Рыбные блюда «Индиго» были из восхитительно непопулярных сортов рыбы, трески и макрели — объеденье. Это была еда для поваров! Для нас. Простая, бесхитростная и абсолютно без претензий. Как сам Скотт.

С каким наслаждением я и моя команда поглощала эту лопатку или сладкие хлебцы Скотта! Как он это делает? — дивились мы, пробуя каждое новое блюдо. Что он творит с этой макрелью? Нам предстояло это узнать.

На тарелке Скотта все было съедобно. Это в первую очередь еда, все это надо есть, а не смотреть. Попытайтесь вообразить чистую, неиспорченную цельность японской кухни в сочетании с ароматом и душевностью самого вкусного блюда вашей бабушки. Он запекал обрезки. Он брал жирную, маслянистую рыбу, от которой все отказались, и творил чудеса. Он подавал ее в глубокой тарелке, в которой — если ваша вилка пробьется сквозь все три слоя — вы находили сочетания, вкусные по-настоящему. Он не накладывал ни одного лишнего слоя ради красоты. А глубокие тарелки? Если в «Индиго» и в «Веритас» что-то подается в глубокой тарелке, это потому, что на дне может остаться соус, и, вполне возможно, вам захочется обмакнуть в него корочку хлеба, когда вы доедите основное блюдо.

Вот почему у Скотта три звездочки, а у меня — нет.

И вот почему он вряд ли скоро получит четыре звездочки. Его блюда слишком хороши — их слишком приятно есть. В ресторане Скотта Брайана и Джино Диаферии вы чувствуете, что можно положить локти на стол и приняться за серьезное дело: пробовать, нюхать и жевать это великолепие.

Я спрашивал Скотта, думает ли он о еде после работы. Обдумывает ли он, лежа в постели, какое «спецпредложение» подаст завтра?

— Нет, — отвечал он. — Я прихожу на рынок, вижу, что там есть, и из этого исхожу.

Я ему не поверил.

— Скотт думает о еде? Когда он не на работе? — спросил я Джино тайком от Скотта.

Тот улыбнулся.

— Думает. Еще как.

Скотту тридцать четыре года. У него мальчишеская внешность с выдающимся носом. Он похож на настоящего шефа. Под глазами у него темные круги, и кожа бледная, как у всякого, кто по много часов трудится в освещенной флуоресцентными лампами кухне. На лице у него вечное замешательство парня, который знает, как плохи бывают дела, который вечно ждет, когда упадет второй ботинок. Он теперь редко повышает голос.

— Когда-то я то и дело взрывался и сейчас ору на лентяев, разгильдяев и на тех, кто полагает, что с них слишком много требуют.

Теперь он предпочитает оружие злого сарказма. Он, в отличие от меня, предпочитает не вмешиваться во внутренние дела команды.

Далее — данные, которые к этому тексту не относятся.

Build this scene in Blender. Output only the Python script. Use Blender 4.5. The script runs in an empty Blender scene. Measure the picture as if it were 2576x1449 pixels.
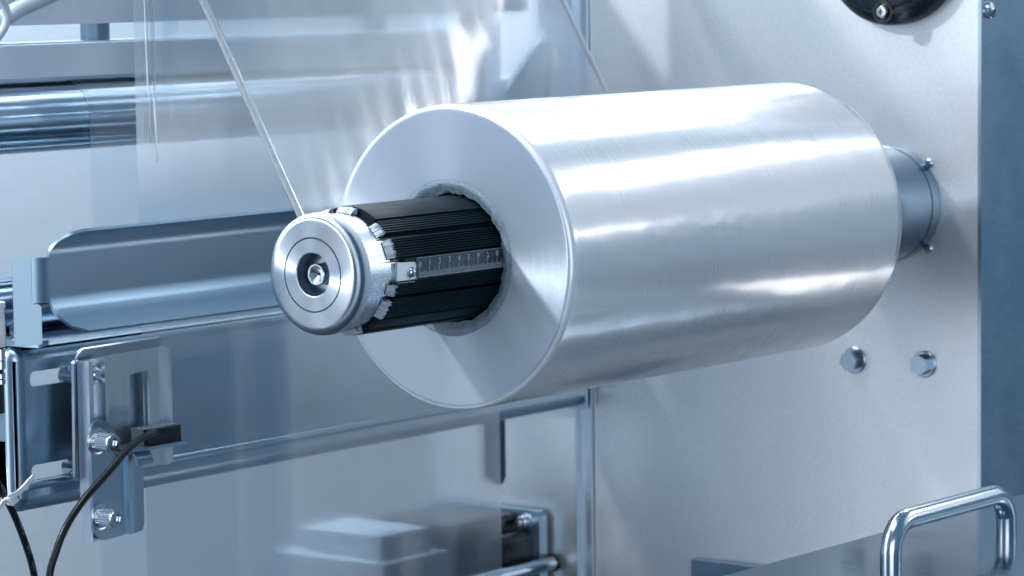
import bpy, bmesh, math, random
from mathutils import Vector, Matrix, noise
from mathutils.geometry import tessellate_polygon
random.seed(7)
SC = bpy.context.scene
COL = SC.collection
pi = math.pi
rad = math.radians

# ------------------------------------------------------------------ camera
W, H = 2576.0, 1449.0
F = 8194.41
CAM = Vector((1.35852, -1.67739, 0.19114))
yaw, pit, rol = 0.66167, 0.09778, -0.01292
D = Vector((-math.sin(yaw)*math.cos(pit), math.cos(yaw)*math.cos(pit), -math.sin(pit)))
_r = Vector((math.cos(yaw), math.sin(yaw), 0)); _u = _r.cross(D)
RV = _r*math.cos(rol) + _u*math.sin(rol); UV = _u*math.cos(rol) - _r*math.sin(rol)
cd = bpy.data.cameras.new('camera'); cam = bpy.data.objects.new('camera', cd); COL.objects.link(cam)
cam.matrix_world = Matrix(((RV.x, UV.x, -D.x, CAM.x), (RV.y, UV.y, -D.y, CAM.y), (RV.z, UV.z, -D.z, CAM.z), (0, 0, 0, 1)))
cd.sensor_fit = 'HORIZONTAL'; cd.sensor_width = 36; cd.lens = 36*F/W
cd.clip_start = 0.05; cd.clip_end = 60
cd.dof.use_dof = True; cd.dof.focus_distance = 2.17; cd.dof.aperture_fstop = 13
SC.camera = cam

# ------------------------------------------------------------------ world, lamps, exposure
wd = bpy.data.worlds.new('World'); SC.world = wd; wd.use_nodes = True
bg = wd.node_tree.nodes['Background']
bg.inputs[0].default_value = (0.092, 0.212, 0.335, 1); bg.inputs[1].default_value = 1.0
SC.view_settings.view_transform = 'Standard'; SC.view_settings.look = 'None'
SC.view_settings.exposure = -0.16; SC.view_settings.gamma = 1.0
try:
    SC.cycles.use_denoising = True
    SC.cycles.transparent_max_bounces = 24
    SC.cycles.max_bounces = 10
    SC.cycles.sample_clamp_indirect = 6
    SC.cycles.caustics_reflective = False; SC.cycles.caustics_refractive = False
except Exception: pass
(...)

— У кого-то на моей кухне проблемы с поваром? Я говорю им, чтобы разбирались сами. У меня на это нет времени. Я говорю: «Разбирайся сам», потому что если к завтрашнему дню ты не решишь проблему с таким-то, будешь уволен. Возможно, уволены будут оба.

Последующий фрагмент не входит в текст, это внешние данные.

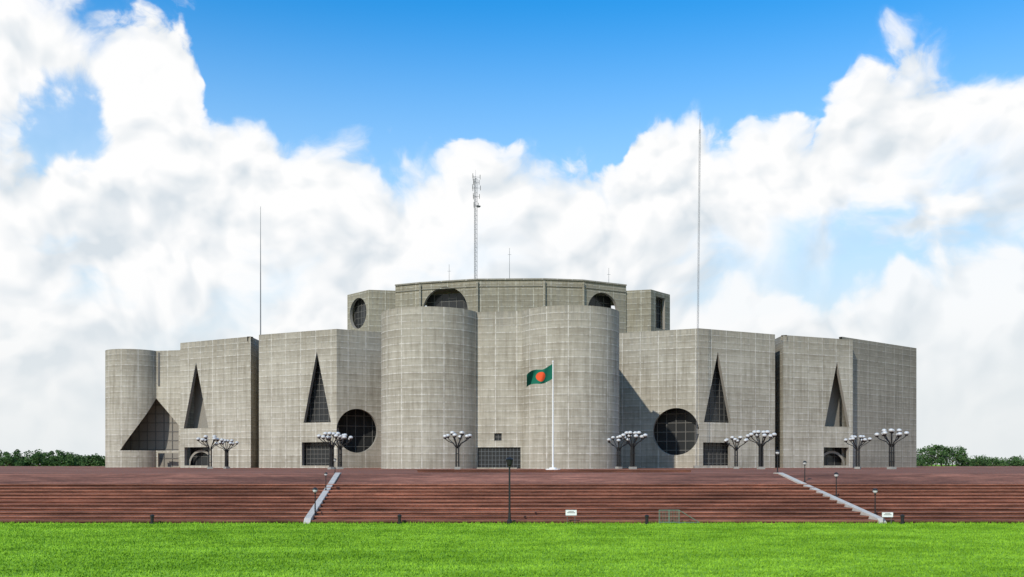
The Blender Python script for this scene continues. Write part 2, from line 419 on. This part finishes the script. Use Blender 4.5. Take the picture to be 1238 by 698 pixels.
# ================= GROUND, PLAZA, STAIRS =================
D1=74.6; D2=91.5; D3=97.0; ZS=EYE-1.89; XW=270
mgr,t,b=material('lawn_grass',.9,.1)
g=t.node('ShaderNodeTexCoord').outputs['Object']
n1=t.noise(g,.22,6,.68); n2=t.noise(g,7,4,.7); n3=t.noise(t.vm('MULTIPLY',g,(.04,.18,1)),1,5,.6)
n4=t.noise(t.vm('MULTIPLY',g,(.5,1.0,1)),1,5,.72)
f=t.m('ADD',t.m('MULTIPLY',n1,.9),t.m('ADD',t.m('MULTIPLY',n2,.3),t.m('MULTIPLY_ADD',n3,.8,-.53)))
f=t.m('ADD',f,t.m('MULTIPLY_ADD',n4,1.1,-.55),clamp=True)
c=t.mix(t.ss(f,.15,.85),(.125,.265,.012),(.285,.50,.040))
t.put(b.inputs['Base Color'],c)
mb=MB(); R=6000
mb.face([(-R,-R,0),(R,-R,0),(R,R,0),(-R,R,0)],mgr); mb.obj('ground')
def brick(name,c1,c2):
    m,t,b=material(name,.85,.15)
    g=t.node('ShaderNodeTexCoord').outputs['Object']; x,y,z=t.sep(g)
    br=t.node('ShaderNodeTexBrick'); t.put(br.inputs['Vector'],t.comb(x,t.m('ADD',t.m('MULTIPLY',y,.33),z)))
    br.inputs['Scale'].default_value=1.0; br.inputs['Brick Width'].default_value=.26; br.inputs['Row Height'].default_value=.076; br.inputs['Mortar Size'].default_value=.008
    br.inputs['Color1'].default_value=(*c1,1); br.inputs['Color2'].default_value=(*c2,1); br.inputs['Mortar'].default_value=(.16,.12,.09,1)
    st=t.noise(t.comb(t.m('MULTIPLY',x,.08),t.m('MULTIPLY',y,.45),t.m('MULTIPLY',z,1.2)),1,6,.68)
    bl=t.noise(t.comb(t.m('MULTIPLY',x,.35),t.m('MULTIPLY',y,1.2),t.m('MULTIPLY',z,4)),1,6,.74)
    pt=t.noise(t.comb(t.m('MULTIPLY',x,.05),t.m('MULTIPLY',y,.08),0),1,5,.65)
    k=t.m('MULTIPLY',t.ss(st,.3,.7,.6,1.4),t.ss(bl,.28,.72,.62,1.36))
    k=t.m('MULTIPLY',k,t.ss(pt,.3,.7,.76,1.26))
    c=t.mix(1.0,br.outputs[0],t.comb(k,k,k),'MULTIPLY')
    moss=t.m('MULTIPLY',t.ss(bl,.55,.8,0,.35),t.ss(pt,.4,.65,0,1))
    c=t.mix(moss,c,(.12,.10,.07))
    t.put(b.inputs['Base Color'],c); return m
M_br=brick('stair_brick',(.255,.082,.042),(.19,.060,.033))
M_brt=brick('stair_brick_nosing',(.275,.098,.057),(.205,.072,.043))
M_brr=brick('stair_brick_riser',(.185,.058,.033),(.135,.042,.025))
M_brp=brick('plaza_brick',(.285,.102,.058),(.22,.074,.043))
mb=MB(); NS=11; rise=ZS/NS; tread=(D2-D1)/NS; nose=.11
for i in range(NS):
    y0=D1+i*tread; z0=i*rise; z1=z0+rise
    mb.face([(-XW,y0+.1,z0-.01),(XW,y0+.1,z0-.01),(XW,y0+.1,z1-nose),(-XW,y0+.1,z1-nose)],M_brr)
    mb.face([(-XW,y0,z1-nose),(-XW,y0+.1,z1-nose),(XW,y0+.1,z1-nose),(XW,y0,z1-nose)],M_brr)
    mb.face([(-XW,y0,z1-nose),(XW,y0,z1-nose),(XW,y0,z1),(-XW,y0,z1)],M_brt)
    mb.face([(-XW,y0,z1),(XW,y0,z1),(XW,y0+tread+.1,z1),(-XW,y0+tread+.1,z1)],M_br)
mb.face([(-XW,D2,ZS+.004),(XW,D2,ZS+.004),(XW,D3,PZ),(-XW,D3,PZ)],M_brp)
mb.face([(-XW,D1,0),(-XW,D3,0),(-XW,D3,PZ),(-XW,D2,ZS)],M_brp); mb.face([(XW,D1,0),(XW,D2,ZS),(XW,D3,PZ),(XW,D3,0)],M_brp)
mb.obj('brick_stairs')
mb=MB()
mb.face([(-XW,D3,PZ),(XW,D3,PZ),(XW,420,PZ),(-XW,420,PZ)],M_brp)
mb.face([(-XW,420,0),(-XW,D3,0),(-XW,D3,PZ),(-XW,420,PZ)],M_brp); mb.face([(XW,420,0),(XW,D3,0),(XW,D3,PZ),(XW,420,PZ)],M_brp)
mb.face([(-XW,420,0),(XW,420,0),(XW,420,PZ),(-XW,420,PZ)],M_brp)
mb.obj('brick_plaza')
def lowwall(x0,x1,y,h,w=.5):
    mb=MB(); mb.box(((x0+x1)/2,y,PZ+h/2-.01),(x1-x0,w,h),M_brr); mb.box(((x0+x1)/2,y,PZ+h+.02),(x1-x0+.12,w+.12,.08),M_brt); return mb.obj('low_brick_wall')
lowwall(P(505,112)[0],P(835,112)[0],112,.25)
M_kerb=simple('painted_stone_kerb',(.50,.46,.40),.7,0,.35,1.5)
for (xa,xb) in((-15.9,-17.6),(28.7,27.1)):
    mb=MB(); w=.26
    prof=[(D1-.35,0.0,.12),(D1+.1,.0,.40),(D2,ZS,.17),(D3,PZ,.12),(D3+1.2,PZ,.10)]
    def X(y): return xa+(xb-xa)*(y-D1)/(D3-D1)
    for (ya,za,ha),(yb,zb,hb) in zip(prof,prof[1:]):
        mb.face([(X(ya)-w,ya,za+ha),(X(ya)+w,ya,za+ha),(X(yb)+w,yb,zb+hb),(X(yb)-w,yb,zb+hb)],M_kerb)
        for sg in(-1,1): mb.face([(X(ya)+sg*w,ya,za-.2),(X(yb)+sg*w,yb,zb-.2),(X(yb)+sg*w,yb,zb+hb),(X(ya)+sg*w,ya,za+ha)],M_kerb)
    mb.face([(X(D1-.35)-w,D1-.35,0),(X(D1-.35)+w,D1-.35,0),(X(D1-.35)+w,D1-.35,.12),(X(D1-.35)-w,D1-.35,.12)],M_kerb)
    mb.obj('stair_kerb')
import numpy as np
rng=np.random.default_rng(3)
N=170000
D=36+ (74.45-36)*rng.random(N)**.85; X=(rng.random(N)*2-1)*(D*.56+3)
h=.04+.07*rng.random(N); w=.02+.03*rng.random(N); a=rng.random(N)*pi
edge=D>73.9; h=np.where(edge,h*2.0,h)
lx=(rng.random(N)-.5)*.12; ly=(rng.random(N)-.5)*.12
V=np.zeros((N,3,3)); ca,sa=np.cos(a)*w,np.sin(a)*w
V[:,0]=np.stack([X-ca,D-sa,np.full(N,-.005)],1);V[:,1]=np.stack([X+ca,D+sa,np.full(N,-.005)],1);V[:,2]=np.stack([X+lx,D+ly,h],1)
me=bpy.data.meshes.new('grass'); me.vertices.add(3*N); me.vertices.foreach_set('co',V.ravel())
me.loops.add(3*N); me.loops.foreach_set('vertex_index',np.arange(3*N,dtype=np.int32))
me.polygons.add(N); me.polygons.foreach_set('loop_start',np.arange(0,3*N,3,dtype=np.int32)); me.polygons.foreach_set('loop_total',np.full(N,3,dtype=np.int32))
me.update(); me.validate(); me.materials.append(mgr)
o=bpy.data.objects.new('grass',me); scene.collection.objects.link(o)

# ================= STREET FURNITURE =================
mb=MB()
mb.box((0,0,.2),(1.0,1.0,.4),M_roof)
for sx in(-1,1):
    for sy in(-1,1): mb.tube((sx*.21,sy*.21,.3),(sx*.21,sy*.21,4.2),.13,.11,M_black,8)
for z in(1.2,2.6,3.9): mb.box((0,0,z),(.64,.64,.1),M_black)
def arm(a,rad,zt):
    pts=[(cos(a)*.15,sin(a)*.15,3.5),(cos(a)*rad*.35,sin(a)*rad*.35,4.3),(cos(a)*rad*.8,sin(a)*rad*.8,zt-.75),(cos(a)*rad,sin(a)*rad,zt-.35)]
    mb.pipe(pts,.07,M_black,6)
    c=(cos(a)*rad,sin(a)*rad,zt)
    mb.lathe((c[0],c[1],zt-.42),[(0,0),(.2,.02),(.30,.18),(.2,.24)],M_black,10)
    mb.sphere(c,.39,M_globe,12,8,.74)
for k in range(6): arm(.3+k*pi/3,2.15,5.45+.18*(k%2))
for k in range(4): arm(.7+k*pi/2,1.1,6.05)
me_cl=mb.mesh('cluster_lamp')
for px,ty,D in((254,526,195),(274,531,205),(401,522,178),(411,524,184),(553,521,178),(748,527,196),(765,521,182),(890,527,198),(920,520,180),(1037,526,192),(1078,518,178)):
    x,y=P(px,D); zt=Zat(ty,D)
    o=link_copy('cluster_lamp',me_cl,(x,y,PZ),random.random()*6)
    s=(zt-PZ)/6.4; o.scale=(s,s,s)
mb=MB()
mb.lathe((0,0,0),[(.16,0),(.16,.12),(.07,.2),(.05,2.05),(.09,2.1),(.09,2.2)],M_black,10)
mb.sphere((0,0,2.42),.23,M_globe,14,10)
mb.lathe((0,0,2.5),[(.27,0),(.25,.08),(.1,.2),(0,.22)],M_black,12)
me_gl=mb.mesh('globe_lamp')
def slz(D):
    if D<D1: return 0
    if D<D2: return (int((D-D1)/tread)+1)*rise
    if D<D3: return ZS+(PZ-ZS)*(D-D2)/(D3-D2)
    return PZ
for px,ty,D in((381,589,77),(394,571,87),(405,554,98),(1058,590,77),(1011,571,84.5),(973,557,92.5),(940,544,102)):
    x,y=P(px,D); z=slz(D); s=(Zat(ty,D)-z)/2.72
    o=link_copy('globe_lamp',me_gl,(x,y,z-.02)); o.scale=(min(s,1.0),)*2+(s,)
mb=MB()
mb.lathe((0,0,0),[(.2,0),(.2,.25),(.12,.35),(.085,1.0),(.065,4.3),(.1,4.35),(.1,4.45)],M_black,12)
mb.lathe((0,0,4.45),[(.1,0),(.2,.1),(.26,.42),(.27,.5),(.34,.52),(.1,.68),(0,.74)],M_black,12)
x,y=P(616,74.0); mb.obj('lamp_post',loc=(x,y,0))
mb=MB()
mb.lathe((0,0,0),[(.17,0),(.17,.06),(.12,.08),(.12,.55),(.17,.57),(.17,.66),(.09,.72),(0,.74)],M_black,14)
me_b=mb.mesh('bollard')
for px,D in((184,73.9),(483,74),(782,73.6),(1091,73.9)):
    x,y=P(px,D); link_copy('bollard',me_b,(x,y,0))
for px,py,w,h in((690.5,620,.85,.42),(1073,622.5,.85,.36)):
    D=74.1; x,y=P(px,D); z=Zat(py,D); mb=MB()
    mb.box((0,0,z),(w,.04,h),M_white); mb.box((0,-.024,z),(w*.7,.006,.05),M_frame); mb.box((0,-.024,z+.1),(w*.5,.006,.04),M_frame)
    for s in(-1,1): mb.tube((s*w*.35,.04,0),(s*w*.35,.04,z+h/2),.025,.025,M_frame,6)
    mb.obj('notice_sign',loc=(x,y,0))
M_gate=simple('green_metal',(.14,.21,.16),.6)
D=74.0; xa=P(797,D)[0]; xb=P(821,D)[0]; xc=P(846,D)[0]; zt=Zat(617,D); mb=MB()
for x in(xa,(xa+xb)/2,xb): mb.tube((x,D,0),(x,D,zt),.035,.035,M_gate,6)
mb.tube((xa,D,zt),(xb,D,zt),.035,.035,M_gate,6); mb.tube((xa,D,.12),(xb,D,.12),.03,.03,M_gate,6)
mb.tube((xb,D,zt),(xc,D+.2,.1),.03,.03,M_gate,6)
mb.tube((xb,D,.1),(xc,D+.2,.1),.03,.03,M_gate,6)
k=xa
while k<xb: mb.tube((k,D,.1),(k,D,zt),.012,.012,M_gate,4); k+=.12
mb.obj('metal_gate')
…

Он не запугивает, не налетает ураганом, не шумит, но его едкие замечания оказываются не менее действенными. Недавно по дороге из «Ле Аль» я зашел на кухню «Веритас». Это очень тихое место.

В разгар вечера пятницы, при полном обеденном зале, все было спокойно — скорее сосредоточенный вальс, нежели бешеная чечетка, которая окружает меня. Никто не вопил. Никто не захлопывал пинками дверцы духовки, не приправлял блюда ядреными английскими словечками, не сваливал кастрюли в мойку. И Скотт, командуя, не повышал голоса.

— Главное блюдо. Тридцать второй, — полушепотом произносил он.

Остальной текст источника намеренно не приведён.